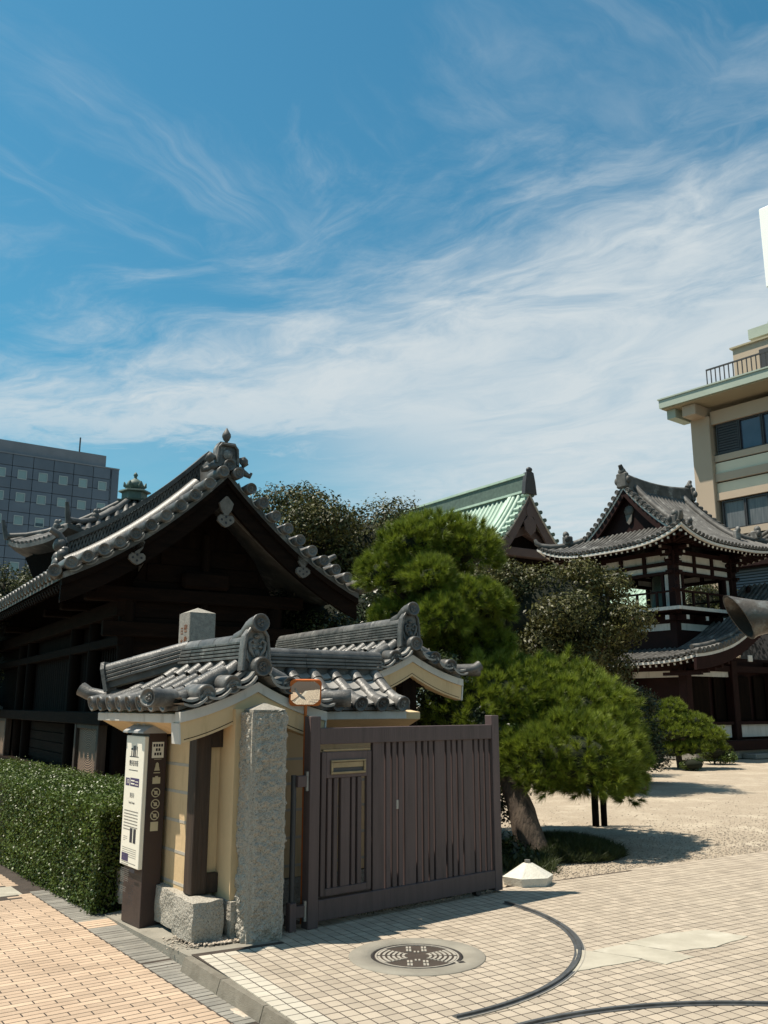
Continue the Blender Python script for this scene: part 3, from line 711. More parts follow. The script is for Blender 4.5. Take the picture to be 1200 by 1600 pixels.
    # ridge-end ornament plate with round nose
    mb = MB(); prof = [(-.125, z0 + .03), (-.115, z0 + oni_h * .55), (-.10, zt + .03), (-.06, zt + .085), (0, zt + .10), (.06, zt + .085), (.10, zt + .03), (.115, z0 + oni_h * .55), (.125, z0 + .03)]
    mb.prism(prof, -.02, .05, 'x'); o = mb.build('ridge_end_plate', m_rooftile, roof)
    mb = MB()
    mb.tube([(-.028, a * .93, b) for a, b in prof], .017, 6, smooth=True)
    for sx in (-1, 1):
        mb.tube([(-.03, sx * .02, z0 + .14), (-.036, sx * .06, z0 + .19), (-.034, sx * .072, z0 + .25), (-.034, sx * .04, z0 + .275), (-.036, sx * .022, z0 + .245)], [.012, .016, .014, .012, .01], 6)
        mb.tube([(-.03, sx * .05, z0 + .09), (-.034, sx * .085, z0 + .13), (-.03, sx * .088, z0 + .19)], [.01, .014, .008], 6)
        ellipsoid(mb, (-.03, sx * .032, z0 + .215), (.016, .02, .014), 8, 6)
    ellipsoid(mb, (-.032, 0, z0 + .165), (.02, .024, .03), 8, 6); ellipsoid(mb, (-.03, 0, z0 + .11), (.016, .045, .016), 8, 6)
    ellipsoid(mb, (-.03, 0, z0 + .30), (.016, .03, .02), 8, 6)
    mb.build('relief', m_rooftile, o)
    zn = zt + .115
    MB().tube([(.30, 0, zt + .02), (.16, 0, zt + .045), (.06, 0, zn - .01), (-.03, 0, zn + .012)], [.058, .062, .066, .068], 16).build('nose_tile', m_rooftile, roof)
    link('nose_disc', et, roof, aim((.035, 0, zn + .0), (-1, 0, .12)) @ Matrix.Scale(1.12, 4))
    if hip:
        a = Vector((L, 0, zt)); b = Vector((L + W * .86, W * .86, z1 + .30)); d = b - a; n = 3
        for k in range(3):
            for j in range(n):
                p = a.lerp(b, j / n) + Vector((0, 0, -.105 + k * .036)); e = a.lerp(b, (j + 1) / n) + Vector((0, 0, -.105 + k * .036))
                ln = (e - p).length
                MB().bbox(-.085 + .006 * k, .085 - .006 * k, 0, ln - .002, 0, .024, .002).build('hip_ridge_tile', m_rooftile, roof, mtx=aim(p, e - p))
        MB().box(-.055, .055, 0, d.length, -.11, .02).build('hip_ridge_core', m_rooftile_d, roof, mtx=aim(a + Vector((0, 0, -.05)), d))
        hc = half_tile('hip_cap_tile', .068, d.length / 3 * 1.02, m_rooftile, .97, 10)
        for j in range(3): link('hip_cap_tile', hc, roof, aim(a.lerp(b, j / 3) + Vector((0, 0, -.0)), d))
        MB().prism([(-.10, -.19), (.10, -.19), (.09, .02), (.05, .085), (-.05, .085), (-.09, .02)], 0, .035, 'y').build('hip_end_plate', m_rooftile, roof, mtx=aim(b, d))
        # upturned corner tile
        q = sl.p(1.); c = Vector((L + W, W, z1 + .04))
        MB().tube([c + Vector((-.22, -.22, .05)), c + Vector((-.08, -.08, .03)), c + Vector((.03, .03, .055)), c + Vector((.09, .09, .10))], [.05, .058, .06, .066], 12).build('corner_tile', m_rooftile, roof)
    return roof, slg
def barge(wall, loc, yaw, sl, W, drop_w, drop_c, right=True):
    Mx = Matrix.Translation(loc) @ Matrix.Rotation(yaw, 4, 'Z'); T = [k / 10 for k in range(11)]
    L_ = [(sl.p(q)[0], sl.p(q)[1] - .058) for q in T]
    top = [(-a, b) for a, b in L_[::-1]] + L_[1:]
    mid = [(a, b - drop_w) for a, b in top]; bot = [(a * .965, b - drop_w - drop_c) for a, b in top]
    MB().strip_prism(top, mid, -.075, .02, 'x').build('verge_fascia', m_white, wall, mtx=Mx)
    MB().strip_prism([(a * .985, b + .002) for a, b in mid], bot, -.055, .07, 'x').build('barge_board', m_cream, wall, mtx=Mx)
    for sd in (-1, 1):
        i = 0 if sd < 0 else -1; (ma, mb_), (ba, bb_) = mid[i], bot[i]
        MB().strip_prism([(ma * .985 + sd * .002, mb_ - .002), (ma * .985 + sd * .016, mb_ - .004)], [(ba + sd * .002, bb_ - .006), (ba + sd * .016, bb_ - .004)], -.062, .076, 'x').build('board_end', m_white, wall, mtx=Mx)
    # line cut along the lower edge
    MB().strip_prism([(a * .965, b + .030) for a, b in bot], [(a * .965, b + .024) for a, b in bot], -.0565, -.05, 'x').build('barge_line', m_dwood, wall, mtx=Mx)

# ------------------------------------------------------------------ boundary wall
PA = (-1.03, 7.2, 0); YA = R(126)
wall = thing('boundary_wall', 'cream plaster wall with grey tiled coping beside the open gate', 'wall')
MA = Matrix.Translation(PA) @ Matrix.Rotation(YA, 4, 'Z')
rows = [.13 + .232 * k for k in range(8)]
roofA, slA = small_roof(wall, PA, YA, 1.25, .64, 1.885, 1.655, rows, (1,), hip=True, layers=5)
rowsR = [.13]
barge(wall, PA, YA, slA, .64, .075, .15)
def wbox(name, m, x0, x1, y0, y1, z0, z1, mtx=MA, bev=0.): return (MB().bbox(x0, x1, y0, y1, z0, z1, bev) if bev else MB().box(x0, x1, y0, y1, z0, z1)).build(name, m, wall, mtx=mtx)
wbox('wall_body', m_cream, .20, 1.62, -.38, .355, .20, 1.62)
# eave fascia and soffit on the street side
wbox('eave_fascia', m_white, .022, 1.86, .575, .60, 1.515, 1.585, bev=.004)
MB().strip_prism([(.575, 1.58), (.36, 1.64)], [(.572, 1.512), (.358, 1.40)], .145, 1.80, 'x').build('soffit', m_cream, wall, mtx=MA)
wbox('wall_plate', m_dwood_h, .19, 1.64, .357, .395, 1.40, 1.455)
for z in (.295, .525, .755, .975, 1.185): wbox('pale_line', m_band, .30, 1.62, .355, .3575, z - .011, z + .011)
wbox('corner_post', m_postwood, .085, .225, .30, .425, .275, 1.50, bev=.006)
wbox('head_block', m_postwood, .10, .205, .17, .30, 1.33, 1.47, bev=.005)
wbox('head_beam', m_postwood, .09, .215, -.3, .44, 1.50, 1.585, bev=.005)
wbox('foot_sill', m_postwood, .10, .21, .20, .30, .275, .415, bev=.005)
wbox('end_panel', m_cream, .15, .22, .17, .30, .415, 1.5)
# wing wall towards the gate
wbox('return_pier', m_cream, -.10, .75, -.15, .20, .24, 1.62)
wbox('wing_wall', m_cream, .66, .96, -2.0, -.15, .2, 1.66)
for z in (.295, .525, .755, .975, 1.185): wbox('pale_line', m_band, .6575, .66, -1.70, -.16, z - .011, z + .011)
for (x0, y0, dx, dy, h, sd) in ((.95, .40, 1.40, .16, .27, 1), (.06, .375, .36, .25, .28, 2), (.06, .06, .40, .30, .26, 3), (.81, -.6, .36, .9, .2, 4), (.81, -1.35, .36, .6, .2, 5)):
    me = rough_mesh('foundation_stone', (dx, dy, h), .022, .012, sd, m_granite)
    link('foundation_stone', me, wall, MA @ Matrix.Translation((x0, y0 - (.05 if sd == 1 else 0), -.01)))
# roof of the wing wall: rows run down towards the court
wy = YA - math.pi / 2   # local x along the wing, away from the street wall
MBm = Matrix.Translation(MA @ Vector((.80, 0, 0))) @ Matrix.Rotation(wy, 4, 'Z')
WL = 1.72
slB = Slope(.0, .46, 1.96, 1.645, .35)
mb = MB(); T = [k / 6 for k in range(7)]; top = [(-slB.p(q)[0], slB.p(q)[1] - .01) for q in T[::-1]] + [(slB.p(q)[0], slB.p(q)[1] - .01) for q in T[1:]]
mb.strip_prism(top, [(a, b - .03) for a, b in top], .05, WL + .1, 'x'); roofB = mb.build('roof', m_rooftile, wall, mtx=MBm)
tl = half_tile('round_tile', .064, .18, m_rooftile); et = end_tile('end_tile', .066, .12, m_rooftile); pt = pan_tile('pan_tile', .17, .14, m_tilelit)
for u in [.28 + .235 * k for k in range(7)]:
    for k in range(3):
        a = slB.p(k / 3); b = slB.p((k + 1) / 3); d = Vector((0, -(b[0] - a[0]), b[1] - a[1]))
        link('round_tile', tl, roofB, aim((u, -a[0], a[1] + .02), d) @ Matrix.Rotation(random.uniform(-.05, .05), 4, 'Z'))
    a = slB.p(.92); d = Vector((0, -.1, -.03)); link('end_tile', et, roofB, aim((u, -a[0], a[1] + .03), d))
    for k in range(4 if u < 1.6 else 0):
        a = slB.p(k / 4); b = slB.p(k / 4 + .3); d = Vector((0, -(b[0] - a[0]), b[1] - a[1])); link('pan_tile', pt, roofB, aim((u + .1175, -a[0], a[1] + .006), d))
for k in range(4):
    for j in range(4): MB().bbox(.05 + WL * j / 4, .05 + WL * (j + 1) / 4 - .003, -.10 + .006 * k, .10 - .006 * k, 1.985 + .032 * k, 1.985 + .032 * k + .022, .002).build('ridge_tile', m_rooftile, roofB)
MB().box(.05, WL, -.06, .06, 1.85, 2.105).build('ridge_core', m_rooftile_d, roofB)
rc = half_tile('ridge_cap_tile', .064, .30, m_rooftile, .97, 10)
for j in range(5): link('ridge_cap_tile', rc, roofB, aim((.05 + .345 * j, 0, 2.095), (1, 0, 0)) @ Matrix.Diagonal((1, 1.17, 1, 1)))
MB().bbox(.1, 1.80, -.435, -.41, 1.525, 1.595, .004).build('eave_fascia', m_white, wall, mtx=MBm)
MB().strip_prism([(-.41, 1.585), (-.13, 1.62)], [(-.408, 1.522), (-.138, 1.42)], .1, 1.98, 'x').build('soffit', m_cream, wall, mtx=MBm)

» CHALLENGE
Within the listing above, work out how many lines contain the string "from", and reply with that number only.

» REPLY TO THE EXERCISE
2